There's this and that in the way of scary deep voices coming from 'possessed' teenaged girls (yawn. who hasn't heard those?) and Hopkins riffs shamelessly from his Hannibal Lecter litany of ooh-scary calm line deliveries (where's Count Floyd when you need him?). Naturally by the end of the film, Michael gives up on reality and joins Team Exorcism (I don't want anyone to think there's a happy ending).

Isn't Anthony Hopkins rich enough to pay for his own Roman Holiday without dragging us along on this nonsense? Last year he played daddy to The Wolfman and 2011 promises yet another embarrassment from Hopkins as he bellows his way through a scene as Thor's eye-patch wearing pops, Odin, in the upcoming Thor movie (rhymes with bore...and snore). What's next, a frigging Magic sequel?
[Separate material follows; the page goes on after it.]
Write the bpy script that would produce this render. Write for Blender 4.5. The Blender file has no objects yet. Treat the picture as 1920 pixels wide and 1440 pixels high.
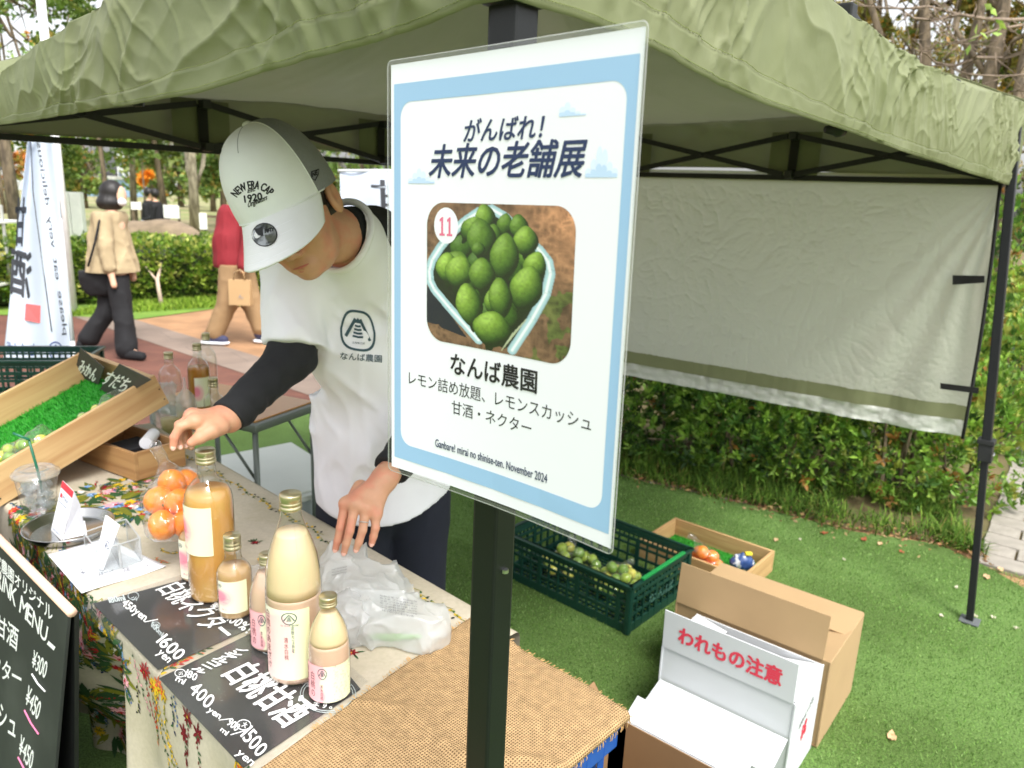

Want to make a Catholic-themed movie that'll scare the crap out of people? Oh wait, someone already did. It's called Deliver Us From Evil, the 2006 documentary about Father Oliver O'Grady, who abused more than two dozen children (by his own admission) over a 30-year period, while the Church systematically shuffled him from parish to parish. He went to prison in 1993, served half his sentence, was paroled in 2000 and deported back to Ireland in 2001. The Irish authorities lost track of O"Grady in 2006 or so, and there were reports of him living in The Netherlands. Last month he resurfaced; he was arrested in Dublin, in possession of a laptop computer crawling with kiddie porn.

There's no exorcism for the real evil in the world, is there?